Anyway, the key point in this caveat (that Democrats fail to mention, conveniently) is that there’s actually a very wide range of potential job creation estimates. There can either be nearly no job creation or there could be up to 300K jobs created. But that doesn’t bolster the Democrat narrative. It’s hard to get people to rally behind you in support of what is essentially the roll of the dice. So you basically say “Hey! This is guaranteed to come up seven!”

That is not what the CBO said. But Democrats are claiming it is:

Pres Obama says extending unemployment insurance “actually helps the economy, actually creates new jobs.”

— Mark Knoller (@markknoller) January 7, 2014

“…actually creates new jobs.” No, Mr. President, it might create new jobs, based on assumptions made by the CBO.

And here are some of the assumptions:

CBO estimates that extending emergency unemployment benefits would raise gross domestic product (GDP) and employment in 2014 relative to what would occur under current law. Recipients of the additional benefits would increase their spending on consumer goods and services.

That’s a pretty big assumption. Would they increase spending? Or simply spend what they were already spending before the benefits ran out?
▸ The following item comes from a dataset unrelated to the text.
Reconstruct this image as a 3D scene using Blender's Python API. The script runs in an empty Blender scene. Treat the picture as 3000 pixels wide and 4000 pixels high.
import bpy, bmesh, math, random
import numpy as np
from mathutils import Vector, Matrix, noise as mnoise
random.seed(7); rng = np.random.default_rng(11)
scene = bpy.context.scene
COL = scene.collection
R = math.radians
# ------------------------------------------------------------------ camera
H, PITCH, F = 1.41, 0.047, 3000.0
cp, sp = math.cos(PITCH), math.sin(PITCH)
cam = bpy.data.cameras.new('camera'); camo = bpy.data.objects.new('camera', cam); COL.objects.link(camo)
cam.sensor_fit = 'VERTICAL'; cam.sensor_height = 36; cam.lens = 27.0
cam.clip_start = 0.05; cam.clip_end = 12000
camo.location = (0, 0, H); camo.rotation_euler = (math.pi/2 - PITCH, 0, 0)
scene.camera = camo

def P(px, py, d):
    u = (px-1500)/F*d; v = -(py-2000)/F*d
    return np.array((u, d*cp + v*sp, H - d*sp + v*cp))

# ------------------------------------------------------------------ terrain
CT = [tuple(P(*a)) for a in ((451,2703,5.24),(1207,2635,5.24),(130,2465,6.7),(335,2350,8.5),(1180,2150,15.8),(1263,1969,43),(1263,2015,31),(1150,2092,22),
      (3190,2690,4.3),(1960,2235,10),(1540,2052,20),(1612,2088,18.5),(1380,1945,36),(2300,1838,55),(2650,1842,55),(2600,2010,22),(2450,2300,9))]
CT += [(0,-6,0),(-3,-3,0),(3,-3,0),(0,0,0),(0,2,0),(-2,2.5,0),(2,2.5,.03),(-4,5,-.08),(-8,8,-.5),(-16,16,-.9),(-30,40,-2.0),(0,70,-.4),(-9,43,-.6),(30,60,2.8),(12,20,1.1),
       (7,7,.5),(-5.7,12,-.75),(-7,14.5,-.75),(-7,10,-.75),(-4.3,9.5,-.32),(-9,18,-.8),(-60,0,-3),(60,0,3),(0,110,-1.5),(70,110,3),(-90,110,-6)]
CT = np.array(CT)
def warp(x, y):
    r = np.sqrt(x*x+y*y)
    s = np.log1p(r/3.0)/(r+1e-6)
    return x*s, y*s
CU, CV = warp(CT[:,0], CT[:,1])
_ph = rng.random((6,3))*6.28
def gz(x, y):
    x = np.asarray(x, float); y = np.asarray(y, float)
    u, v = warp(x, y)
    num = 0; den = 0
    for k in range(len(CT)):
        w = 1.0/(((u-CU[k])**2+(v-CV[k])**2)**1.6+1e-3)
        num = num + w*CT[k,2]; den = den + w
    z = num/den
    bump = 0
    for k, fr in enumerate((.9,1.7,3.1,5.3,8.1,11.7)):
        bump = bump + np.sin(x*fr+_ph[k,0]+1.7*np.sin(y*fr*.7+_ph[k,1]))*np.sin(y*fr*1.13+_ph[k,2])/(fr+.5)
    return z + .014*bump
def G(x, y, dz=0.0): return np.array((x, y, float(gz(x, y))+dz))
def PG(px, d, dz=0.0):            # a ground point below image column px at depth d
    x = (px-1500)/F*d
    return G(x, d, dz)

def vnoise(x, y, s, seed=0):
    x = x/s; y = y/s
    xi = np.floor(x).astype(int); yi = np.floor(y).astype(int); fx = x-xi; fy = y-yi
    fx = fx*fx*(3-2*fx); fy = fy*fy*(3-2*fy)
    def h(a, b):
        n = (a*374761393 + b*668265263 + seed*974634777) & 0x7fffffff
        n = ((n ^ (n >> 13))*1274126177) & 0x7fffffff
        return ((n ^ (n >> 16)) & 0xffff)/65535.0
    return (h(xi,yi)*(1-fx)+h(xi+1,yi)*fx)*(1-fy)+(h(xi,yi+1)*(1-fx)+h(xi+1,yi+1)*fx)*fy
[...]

We don’t know.

That increase in aggregate demand would encourage businesses to boost production and hire more workers than they otherwise would, particularly given the expected slack in the capital and labor markets.

Would it? Says who? Where’s the data to back this up?

The CBO does let slip some of the negative effects of long term benefits:

However, those positive effects on output and employment in 2014 would be partially offset by the effects of an increase in the duration of unemployment for some people. Specifically, in response to the extension of benefits, some unemployed workers who would be eligible for those benefits would reduce the intensity of their job search and remain unemployed longer—which would tend to decrease output and employment.

But they make a quick recovery with – you guessed it – more assumptions:

CBO estimates that those negative effects would be modest, though, in 2014 because most of the jobs that would not be taken by some of the people receiving the additional benefits would instead be taken by some of the many people searching for work who would not be eligible for those benefits.

No data, of course. Just theory. Assumptions. Now, you may be asking “Isn’t the first assumption above also just theory?” No, that has actually been researched and shown to be the case with data. Ask Paul Krugman. Well, not the current Paul Krugman, the one from before Obama.

Progressive policies started this mess we’re in and now they’re pretending they’re going to fix it with stuff that won’t actually fix it. It’s all about staying in power and buying votes. It is fraud and no one is calling them out on it. Who is going to step up and explain this to the American people?

Who?

Debbie Wasserman-Schults is going around saying that extending the benefits “grows the middle class” based on this CBO report. This is a fraudulent claim. How is she being allowed to get away with it? How is this fraud not news?